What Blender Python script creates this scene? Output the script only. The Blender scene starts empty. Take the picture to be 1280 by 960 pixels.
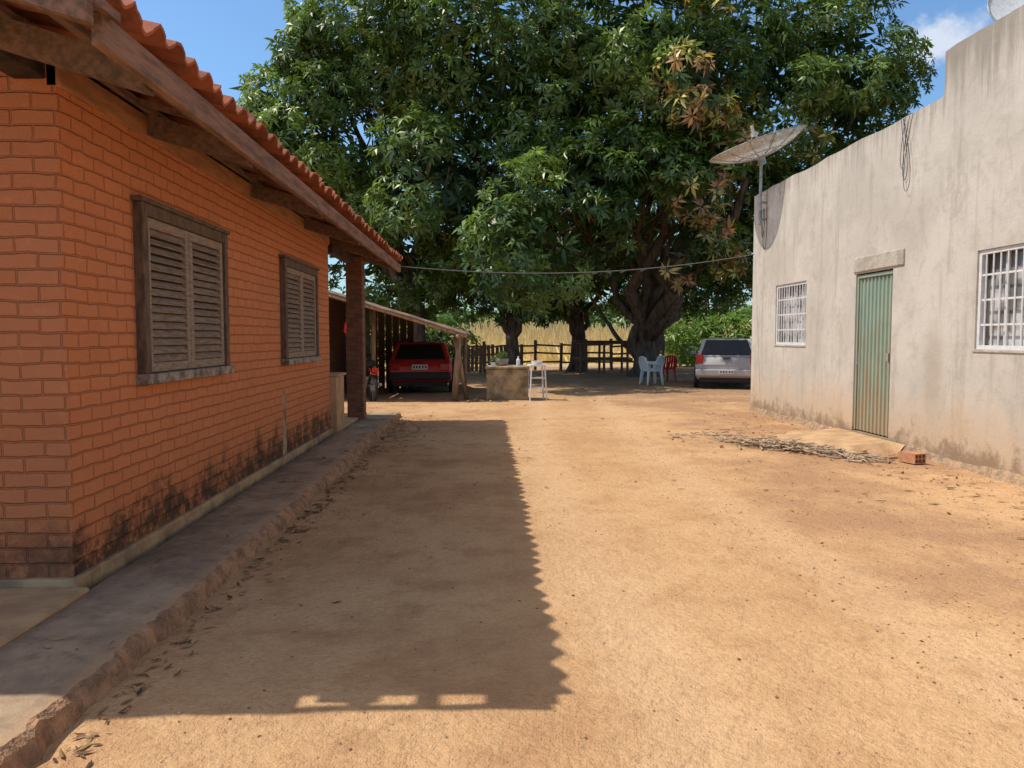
import bpy, math, numpy as np
from mathutils import Vector, Matrix, Euler, noise as mnoise
rng=np.random.default_rng(11)
scene=bpy.context.scene
scene.view_settings.view_transform='Standard'
scene.view_settings.look='None'
scene.view_settings.exposure=0
# ---------------------------------------------------------------- helpers
def nd(nt,t,ins=None,**props):
    n=nt.nodes.new(t)
    for k,v in props.items(): setattr(n,k,v)
    if ins:
        for k,v in ins.items():
            if isinstance(v,bpy.types.NodeSocket): nt.links.new(v,n.inputs[k])
            else: n.inputs[k].default_value=v
    return n
def c4(c): return (c[0],c[1],c[2],1.0)
def pos(nt): return nd(nt,'ShaderNodeTexCoord').outputs['Object']
def noise(nt,vec,scale,detail=4,rough=.55,dist=0):
    return nd(nt,'ShaderNodeTexNoise',{'Vector':vec,'Scale':scale,'Detail':detail,'Roughness':rough,'Distortion':dist}).outputs['Fac']
def mapv(nt,vec,scale=(1,1,1),loc=(0,0,0)):
    return nd(nt,'ShaderNodeMapping',{'Vector':vec,'Scale':scale,'Location':loc}).outputs['Vector']
def mixc(nt,f,a,b,blend='MIX'):
    n=nd(nt,'ShaderNodeMixRGB',blend_type=blend)
    for k,v in (('Fac',f),('Color1',a),('Color2',b)):
        if isinstance(v,bpy.types.NodeSocket): nt.links.new(v,n.inputs[k])
        else: n.inputs[k].default_value = v if k=='Fac' else c4(v)
    return n.outputs['Color']
def mth(nt,op,a,b=0.0,clamp=False):
    n=nd(nt,'ShaderNodeMath',operation=op,use_clamp=clamp)
    for i,v in enumerate((a,b)):
        if isinstance(v,bpy.types.NodeSocket): nt.links.new(v,n.inputs[i])
        else: n.inputs[i].default_value=v
    return n.outputs[0]
def rng_(nt,v,a,b,c=0.0,d=1.0):
    return nd(nt,'ShaderNodeMapRange',{'Value':v,'From Min':a,'From Max':b,'To Min':c,'To Max':d},interpolation_type='SMOOTHSTEP').outputs[0]
def sep(nt,v): 
    n=nd(nt,'ShaderNodeSeparateXYZ',{'Vector':v}); return n.outputs[0],n.outputs[1],n.outputs[2]
def comb(nt,x,y,z=0.0):
    n=nd(nt,'ShaderNodeCombineXYZ')
    for i,v in enumerate((x,y,z)):
        if isinstance(v,bpy.types.NodeSocket): nt.links.new(v,n.inputs[i])
        else: n.inputs[i].default_value=v
    return n.outputs[0]
def bump(nt,h,strength=.5,dist=.01,normal=None):
    ins={'Height':h,'Strength':strength,'Distance':dist}
    if normal is not None: ins['Normal']=normal
    return nd(nt,'ShaderNodeBump',ins).outputs[0]
def newmat(name,rough=.85,spec=.3,metal=0.0):
    m=bpy.data.materials.new(name); m.use_nodes=True
    nt=m.node_tree; b=nt.nodes['Principled BSDF']
    b.inputs['Roughness'].default_value=rough; b.inputs['Metallic'].default_value=metal
    b.inputs['Specular IOR Level'].default_value=spec
    return m,nt,b
def setc(nt,b,c):
    if isinstance(c,bpy.types.NodeSocket): nt.links.new(c,b.inputs['Base Color'])
    else: b.inputs['Base Color'].default_value=c4(c)
def simple(name,col,rough=.7,var=.25,scale=8,spec=.3,metal=0.0,bmp=.2,bd=.004,stretch=(1,1,1),col2=None):
    m,nt,b=newmat(name,rough,spec,metal)
    v=mapv(nt,pos(nt),stretch)
    n=noise(nt,v,scale,4,.65)
    c2=col2 if col2 else tuple(x*(1-var*1.6) for x in col)
    f=rng_(nt,n,.35,.68)
    setc(nt,b,mixc(nt,f,col,c2))
    if bmp>0: nt.links.new(bump(nt,noise(nt,v,scale*5,2),bmp,bd),b.inputs['Normal'])
    return m

def link(ob,parent=None):
    scene.collection.objects.link(ob)
    if parent: ob.parent=parent
    return ob
def empty(name,loc=(0,0,0),rz=0):
    e=bpy.data.objects.new(name,None); e.location=loc; e.rotation_euler=(0,0,rz); e.empty_display_size=.3
    return link(e)
class MB:
    def __init__(s): s.v=[];s.f=[];s.m=[]
    def add(s,v,f,m=0):
        o=len(s.v); s.v+= [tuple(p) for p in v]; s.f+=[tuple(i+o for i in q) for q in f]; s.m+=[m]*len(f)
    def box(s,x0,x1,y0,y1,z0,z1,m=0):
        v=[(x0,y0,z0),(x1,y0,z0),(x1,y1,z0),(x0,y1,z0),(x0,y0,z1),(x1,y0,z1),(x1,y1,z1),(x0,y1,z1)]
        s.add(v,[(0,3,2,1),(4,5,6,7),(0,1,5,4),(1,2,6,5),(2,3,7,6),(3,0,4,7)],m)
    def rbox(s,c,size,rot=(0,0,0),m=0):
        M=Euler(rot).to_matrix(); hx,hy,hz=[a/2 for a in size]
        v=[Vector(c)+M@Vector(p) for p in [(-hx,-hy,-hz),(hx,-hy,-hz),(hx,hy,-hz),(-hx,hy,-hz),(-hx,-hy,hz),(hx,-hy,hz),(hx,hy,hz),(-hx,hy,hz)]]
        s.add(v,[(0,3,2,1),(4,5,6,7),(0,1,5,4),(1,2,6,5),(2,3,7,6),(3,0,4,7)],m)
    def tube(s,pts,rad,n=8,m=0,cap=True):
        pts=[Vector(p) for p in pts]
        if not hasattr(rad,'__len__'): rad=[rad]*len(pts)
        vs=[];fs=[]; prev=None
        for i,p in enumerate(pts):
            if i==0: t=pts[1]-pts[0]
            elif i==len(pts)-1: t=pts[-1]-pts[-2]
            else: t=pts[i+1]-pts[i-1]
            t.normalize()
            if prev is None:
                a=Vector((0,0,1)) if abs(t.z)<.9 else Vector((1,0,0))
                u=t.cross(a).normalized()
            else:
                u=(prev-t*prev.dot(t)).normalized()
            prev=u; w=t.cross(u)
            for k in range(n):
                an=2*math.pi*k/n
                vs.append(p+(u*math.cos(an)+w*math.sin(an))*rad[i])
        for i in range(len(pts)-1):
            for k in range(n):
                k2=(k+1)%n
                fs.append((i*n+k,i*n+k2,(i+1)*n+k2,(i+1)*n+k))
        if cap:
            fs.append(tuple(range(n))[::-1]); fs.append(tuple((len(pts)-1)*n+k for k in range(n)))
        s.add(vs,fs,m)
    def obj(s,name,mats,parent=None,smooth=False,bevel=0,seg=2):
        me=bpy.data.meshes.new(name); me.from_pydata(s.v,[],s.f)
        if not isinstance(mats,(list,tuple)): mats=[mats]
        for m in mats: me.materials.append(m)
        me.polygons.foreach_set('material_index',s.m)
        if smooth: me.polygons.foreach_set('use_smooth',[True]*len(s.f))
        me.update()
        ob=link(bpy.data.objects.new(name,me),parent)
        if bevel>0:
            b=ob.modifiers.new('b','BEVEL'); b.width=bevel; b.segments=seg; b.limit_method='ANGLE'; b.angle_limit=math.radians(35)
        return ob
def nz(x,y,z=0): return mnoise.noise(Vector((x,y,z)))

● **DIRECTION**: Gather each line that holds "scene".

● **RESPONSE TO THIS EXERCISE**:
What Blender Python script creates this scene? Output the script only. The Blender scene starts empty. Take the picture to be 1280 by 960 pixels.
scene=bpy.context.scene
scene.view_settings.view_transform='Standard'
scene.view_settings.look='None'
scene.view_settings.exposure=0
    scene.collection.objects.link(ob)